● Job
Give again, word for word, each line from the top of the listing through the line that holds "F, HZ, CX, CH".
begin
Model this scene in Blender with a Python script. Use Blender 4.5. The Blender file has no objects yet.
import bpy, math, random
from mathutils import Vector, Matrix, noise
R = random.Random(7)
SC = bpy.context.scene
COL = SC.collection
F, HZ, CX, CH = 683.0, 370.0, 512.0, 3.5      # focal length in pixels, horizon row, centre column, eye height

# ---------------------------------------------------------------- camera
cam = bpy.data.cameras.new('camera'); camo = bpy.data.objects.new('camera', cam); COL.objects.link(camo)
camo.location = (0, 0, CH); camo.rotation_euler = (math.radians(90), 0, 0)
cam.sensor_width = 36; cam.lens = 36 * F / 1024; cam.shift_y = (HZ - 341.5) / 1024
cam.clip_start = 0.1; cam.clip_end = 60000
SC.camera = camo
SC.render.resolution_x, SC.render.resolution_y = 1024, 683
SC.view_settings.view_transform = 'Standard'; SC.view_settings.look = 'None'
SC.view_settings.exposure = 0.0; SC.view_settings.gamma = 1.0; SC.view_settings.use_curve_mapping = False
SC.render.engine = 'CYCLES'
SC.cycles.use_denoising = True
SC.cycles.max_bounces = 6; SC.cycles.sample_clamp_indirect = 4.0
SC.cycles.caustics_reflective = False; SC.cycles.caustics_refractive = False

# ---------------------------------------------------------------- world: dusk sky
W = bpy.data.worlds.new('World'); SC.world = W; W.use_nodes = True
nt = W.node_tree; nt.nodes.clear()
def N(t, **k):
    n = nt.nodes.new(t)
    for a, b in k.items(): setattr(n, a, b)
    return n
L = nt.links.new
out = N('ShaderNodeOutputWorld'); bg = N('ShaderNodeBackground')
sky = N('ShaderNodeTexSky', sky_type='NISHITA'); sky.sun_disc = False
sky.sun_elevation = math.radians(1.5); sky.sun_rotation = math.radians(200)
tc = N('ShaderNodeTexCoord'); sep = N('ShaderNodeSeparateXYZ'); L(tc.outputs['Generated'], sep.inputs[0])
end
● Expected output
Model this scene in Blender with a Python script. Use Blender 4.5. The Blender file has no objects yet.
import bpy, math, random
from mathutils import Vector, Matrix, noise
R = random.Random(7)
SC = bpy.context.scene
COL = SC.collection
F, HZ, CX, CH = 683.0, 370.0, 512.0, 3.5      # focal length in pixels, horizon row, centre column, eye height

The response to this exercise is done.